+++ TASK MATERIAL

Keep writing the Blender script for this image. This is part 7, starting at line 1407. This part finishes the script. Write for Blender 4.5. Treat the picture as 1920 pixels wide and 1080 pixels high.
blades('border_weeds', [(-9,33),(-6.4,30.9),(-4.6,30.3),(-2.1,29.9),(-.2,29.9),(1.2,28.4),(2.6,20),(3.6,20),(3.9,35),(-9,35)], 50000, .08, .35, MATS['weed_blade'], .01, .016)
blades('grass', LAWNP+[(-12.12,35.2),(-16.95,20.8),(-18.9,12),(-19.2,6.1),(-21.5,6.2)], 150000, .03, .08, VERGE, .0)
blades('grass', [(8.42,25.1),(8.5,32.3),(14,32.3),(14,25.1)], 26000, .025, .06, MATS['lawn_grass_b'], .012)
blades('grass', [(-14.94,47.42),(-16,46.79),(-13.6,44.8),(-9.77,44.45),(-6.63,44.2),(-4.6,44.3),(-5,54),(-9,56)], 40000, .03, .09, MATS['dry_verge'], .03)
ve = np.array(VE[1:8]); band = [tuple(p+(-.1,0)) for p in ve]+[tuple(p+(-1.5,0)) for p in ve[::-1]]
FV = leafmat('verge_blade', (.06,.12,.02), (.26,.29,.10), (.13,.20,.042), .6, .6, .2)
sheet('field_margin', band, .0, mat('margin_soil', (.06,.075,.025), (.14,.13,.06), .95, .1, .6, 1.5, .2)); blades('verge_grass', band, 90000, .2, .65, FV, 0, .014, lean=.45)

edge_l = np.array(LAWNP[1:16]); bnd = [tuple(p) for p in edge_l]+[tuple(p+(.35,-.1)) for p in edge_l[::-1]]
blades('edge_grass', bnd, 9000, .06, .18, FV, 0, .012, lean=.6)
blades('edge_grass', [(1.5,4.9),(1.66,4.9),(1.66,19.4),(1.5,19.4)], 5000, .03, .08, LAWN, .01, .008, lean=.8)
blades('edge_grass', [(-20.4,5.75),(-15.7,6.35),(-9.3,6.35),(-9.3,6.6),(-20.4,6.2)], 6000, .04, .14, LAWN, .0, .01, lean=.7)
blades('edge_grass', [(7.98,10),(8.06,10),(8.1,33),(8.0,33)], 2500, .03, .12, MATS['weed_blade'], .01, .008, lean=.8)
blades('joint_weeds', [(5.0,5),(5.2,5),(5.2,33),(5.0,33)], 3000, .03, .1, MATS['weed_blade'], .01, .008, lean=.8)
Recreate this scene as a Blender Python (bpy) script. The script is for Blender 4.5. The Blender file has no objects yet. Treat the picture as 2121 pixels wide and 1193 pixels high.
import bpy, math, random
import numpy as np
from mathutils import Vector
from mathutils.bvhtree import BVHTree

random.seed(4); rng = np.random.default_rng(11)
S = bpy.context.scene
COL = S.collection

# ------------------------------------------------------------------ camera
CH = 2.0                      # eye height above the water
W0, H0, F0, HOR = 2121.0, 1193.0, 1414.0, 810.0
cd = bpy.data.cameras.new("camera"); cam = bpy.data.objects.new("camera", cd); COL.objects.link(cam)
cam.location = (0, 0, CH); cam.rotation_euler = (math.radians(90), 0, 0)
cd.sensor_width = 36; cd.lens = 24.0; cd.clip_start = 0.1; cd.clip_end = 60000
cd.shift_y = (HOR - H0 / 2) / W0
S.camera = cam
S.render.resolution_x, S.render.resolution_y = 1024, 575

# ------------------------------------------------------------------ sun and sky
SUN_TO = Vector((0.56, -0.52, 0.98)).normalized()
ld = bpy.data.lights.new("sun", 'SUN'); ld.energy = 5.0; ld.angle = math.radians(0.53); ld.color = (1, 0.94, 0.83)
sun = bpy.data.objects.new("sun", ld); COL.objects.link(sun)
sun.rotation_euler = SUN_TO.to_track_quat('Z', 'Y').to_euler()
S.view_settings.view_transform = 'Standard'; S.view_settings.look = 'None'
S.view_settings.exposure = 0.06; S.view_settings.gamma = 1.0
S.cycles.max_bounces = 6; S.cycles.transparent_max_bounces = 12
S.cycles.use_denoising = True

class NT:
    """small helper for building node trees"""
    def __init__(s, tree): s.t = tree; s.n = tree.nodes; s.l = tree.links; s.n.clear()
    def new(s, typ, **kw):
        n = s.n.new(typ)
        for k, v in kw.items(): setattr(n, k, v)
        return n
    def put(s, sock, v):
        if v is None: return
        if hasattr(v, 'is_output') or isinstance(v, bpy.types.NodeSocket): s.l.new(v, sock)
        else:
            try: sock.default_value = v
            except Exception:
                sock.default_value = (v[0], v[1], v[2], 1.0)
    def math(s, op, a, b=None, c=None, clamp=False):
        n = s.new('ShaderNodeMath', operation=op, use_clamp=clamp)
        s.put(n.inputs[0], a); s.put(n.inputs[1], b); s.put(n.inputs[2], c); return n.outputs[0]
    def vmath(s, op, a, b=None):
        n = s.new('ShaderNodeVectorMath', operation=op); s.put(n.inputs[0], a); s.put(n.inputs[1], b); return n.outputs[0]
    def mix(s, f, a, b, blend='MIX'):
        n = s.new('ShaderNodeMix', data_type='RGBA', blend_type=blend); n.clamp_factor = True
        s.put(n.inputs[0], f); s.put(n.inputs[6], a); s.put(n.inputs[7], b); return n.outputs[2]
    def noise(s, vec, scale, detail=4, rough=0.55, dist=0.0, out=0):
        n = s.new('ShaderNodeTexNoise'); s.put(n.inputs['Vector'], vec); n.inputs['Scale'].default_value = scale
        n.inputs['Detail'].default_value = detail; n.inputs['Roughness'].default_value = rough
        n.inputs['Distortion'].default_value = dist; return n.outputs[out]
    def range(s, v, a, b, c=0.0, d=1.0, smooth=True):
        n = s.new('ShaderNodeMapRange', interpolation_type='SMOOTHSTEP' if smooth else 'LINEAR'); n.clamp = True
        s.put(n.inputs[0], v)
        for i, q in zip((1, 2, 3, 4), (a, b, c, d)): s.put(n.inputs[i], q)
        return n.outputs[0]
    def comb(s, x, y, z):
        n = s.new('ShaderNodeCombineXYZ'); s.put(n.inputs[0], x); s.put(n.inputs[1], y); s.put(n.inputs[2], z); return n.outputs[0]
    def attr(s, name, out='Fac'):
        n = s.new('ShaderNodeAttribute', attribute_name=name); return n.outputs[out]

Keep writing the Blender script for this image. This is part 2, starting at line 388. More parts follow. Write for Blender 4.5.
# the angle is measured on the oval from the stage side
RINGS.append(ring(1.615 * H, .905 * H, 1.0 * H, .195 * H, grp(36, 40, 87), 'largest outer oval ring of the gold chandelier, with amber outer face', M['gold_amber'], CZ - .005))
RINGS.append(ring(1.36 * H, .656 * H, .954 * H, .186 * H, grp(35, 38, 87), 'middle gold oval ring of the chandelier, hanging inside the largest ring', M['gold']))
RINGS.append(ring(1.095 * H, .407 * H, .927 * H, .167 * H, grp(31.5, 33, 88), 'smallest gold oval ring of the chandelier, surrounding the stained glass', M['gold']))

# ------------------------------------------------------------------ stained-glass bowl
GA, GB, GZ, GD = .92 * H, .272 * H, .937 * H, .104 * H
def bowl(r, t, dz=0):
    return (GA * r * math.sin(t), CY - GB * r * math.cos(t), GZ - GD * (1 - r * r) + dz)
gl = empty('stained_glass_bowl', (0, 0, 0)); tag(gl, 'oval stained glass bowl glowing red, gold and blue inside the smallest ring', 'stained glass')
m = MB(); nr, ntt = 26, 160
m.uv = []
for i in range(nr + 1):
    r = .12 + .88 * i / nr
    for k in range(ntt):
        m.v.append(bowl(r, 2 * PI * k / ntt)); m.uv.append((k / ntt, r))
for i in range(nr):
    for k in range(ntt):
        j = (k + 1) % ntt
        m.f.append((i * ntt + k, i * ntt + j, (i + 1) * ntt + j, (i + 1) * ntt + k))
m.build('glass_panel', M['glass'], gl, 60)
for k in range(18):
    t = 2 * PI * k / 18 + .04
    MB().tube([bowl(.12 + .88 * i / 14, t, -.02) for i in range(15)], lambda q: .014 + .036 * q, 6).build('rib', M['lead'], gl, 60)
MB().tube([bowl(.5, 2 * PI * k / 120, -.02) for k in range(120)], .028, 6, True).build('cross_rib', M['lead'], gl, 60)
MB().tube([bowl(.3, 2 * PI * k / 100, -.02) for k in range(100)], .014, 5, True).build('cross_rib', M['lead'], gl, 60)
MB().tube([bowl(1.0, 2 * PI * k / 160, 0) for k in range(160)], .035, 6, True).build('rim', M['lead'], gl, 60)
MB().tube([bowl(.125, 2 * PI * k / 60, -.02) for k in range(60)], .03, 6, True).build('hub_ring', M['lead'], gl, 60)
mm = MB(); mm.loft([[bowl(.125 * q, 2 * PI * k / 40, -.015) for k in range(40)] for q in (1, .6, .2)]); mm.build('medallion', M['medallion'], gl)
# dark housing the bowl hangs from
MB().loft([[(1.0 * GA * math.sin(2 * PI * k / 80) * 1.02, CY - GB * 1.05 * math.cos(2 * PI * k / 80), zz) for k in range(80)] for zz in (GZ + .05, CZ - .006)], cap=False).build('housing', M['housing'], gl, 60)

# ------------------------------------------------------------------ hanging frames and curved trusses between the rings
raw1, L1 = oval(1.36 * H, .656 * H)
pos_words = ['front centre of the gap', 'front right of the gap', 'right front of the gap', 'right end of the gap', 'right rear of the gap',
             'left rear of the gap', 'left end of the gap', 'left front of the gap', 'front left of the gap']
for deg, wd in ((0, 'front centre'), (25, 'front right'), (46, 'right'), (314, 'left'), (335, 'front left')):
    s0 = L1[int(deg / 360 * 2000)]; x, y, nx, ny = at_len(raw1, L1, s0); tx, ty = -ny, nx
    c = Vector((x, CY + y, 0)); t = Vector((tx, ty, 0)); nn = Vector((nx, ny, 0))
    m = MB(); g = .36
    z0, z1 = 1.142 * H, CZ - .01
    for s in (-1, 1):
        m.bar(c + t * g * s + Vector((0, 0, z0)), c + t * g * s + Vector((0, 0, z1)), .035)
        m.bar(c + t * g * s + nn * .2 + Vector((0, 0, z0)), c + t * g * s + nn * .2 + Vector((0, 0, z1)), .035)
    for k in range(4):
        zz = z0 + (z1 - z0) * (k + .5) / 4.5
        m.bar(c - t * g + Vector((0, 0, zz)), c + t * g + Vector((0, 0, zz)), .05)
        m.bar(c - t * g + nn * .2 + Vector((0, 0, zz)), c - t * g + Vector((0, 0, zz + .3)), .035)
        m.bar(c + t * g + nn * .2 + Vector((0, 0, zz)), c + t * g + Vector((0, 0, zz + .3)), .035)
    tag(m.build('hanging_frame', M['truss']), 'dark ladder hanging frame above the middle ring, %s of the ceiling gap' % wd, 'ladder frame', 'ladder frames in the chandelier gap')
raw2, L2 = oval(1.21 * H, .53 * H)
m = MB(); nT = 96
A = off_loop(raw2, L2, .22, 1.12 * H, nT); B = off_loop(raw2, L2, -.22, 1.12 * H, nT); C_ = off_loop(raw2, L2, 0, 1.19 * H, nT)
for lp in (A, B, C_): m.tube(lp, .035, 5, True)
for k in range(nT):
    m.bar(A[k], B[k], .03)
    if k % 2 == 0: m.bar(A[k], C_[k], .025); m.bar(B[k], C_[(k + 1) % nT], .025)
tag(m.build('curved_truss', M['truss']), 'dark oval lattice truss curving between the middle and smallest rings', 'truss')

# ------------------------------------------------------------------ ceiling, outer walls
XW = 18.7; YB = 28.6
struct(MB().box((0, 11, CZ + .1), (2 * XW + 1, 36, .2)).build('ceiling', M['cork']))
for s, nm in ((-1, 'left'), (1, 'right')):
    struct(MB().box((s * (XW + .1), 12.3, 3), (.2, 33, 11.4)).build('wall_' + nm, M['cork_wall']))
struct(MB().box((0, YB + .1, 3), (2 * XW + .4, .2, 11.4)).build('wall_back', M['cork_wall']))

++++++

(OBJECTIVE):
Begin at the first line of the records above and quote every line verbatim through the one that contains "0, .014, lean=.45)".

(SOLUTION TO THIS PROBLEM):
Keep writing the Blender script for this image. This is part 7, starting at line 1407. This part finishes the script. Write for Blender 4.5. Treat the picture as 1920 pixels wide and 1080 pixels high.
blades('border_weeds', [(-9,33),(-6.4,30.9),(-4.6,30.3),(-2.1,29.9),(-.2,29.9),(1.2,28.4),(2.6,20),(3.6,20),(3.9,35),(-9,35)], 50000, .08, .35, MATS['weed_blade'], .01, .016)
blades('grass', LAWNP+[(-12.12,35.2),(-16.95,20.8),(-18.9,12),(-19.2,6.1),(-21.5,6.2)], 150000, .03, .08, VERGE, .0)
blades('grass', [(8.42,25.1),(8.5,32.3),(14,32.3),(14,25.1)], 26000, .025, .06, MATS['lawn_grass_b'], .012)
blades('grass', [(-14.94,47.42),(-16,46.79),(-13.6,44.8),(-9.77,44.45),(-6.63,44.2),(-4.6,44.3),(-5,54),(-9,56)], 40000, .03, .09, MATS['dry_verge'], .03)
ve = np.array(VE[1:8]); band = [tuple(p+(-.1,0)) for p in ve]+[tuple(p+(-1.5,0)) for p in ve[::-1]]
FV = leafmat('verge_blade', (.06,.12,.02), (.26,.29,.10), (.13,.20,.042), .6, .6, .2)
sheet('field_margin', band, .0, mat('margin_soil', (.06,.075,.025), (.14,.13,.06), .95, .1, .6, 1.5, .2)); blades('verge_grass', band, 90000, .2, .65, FV, 0, .014, lean=.45)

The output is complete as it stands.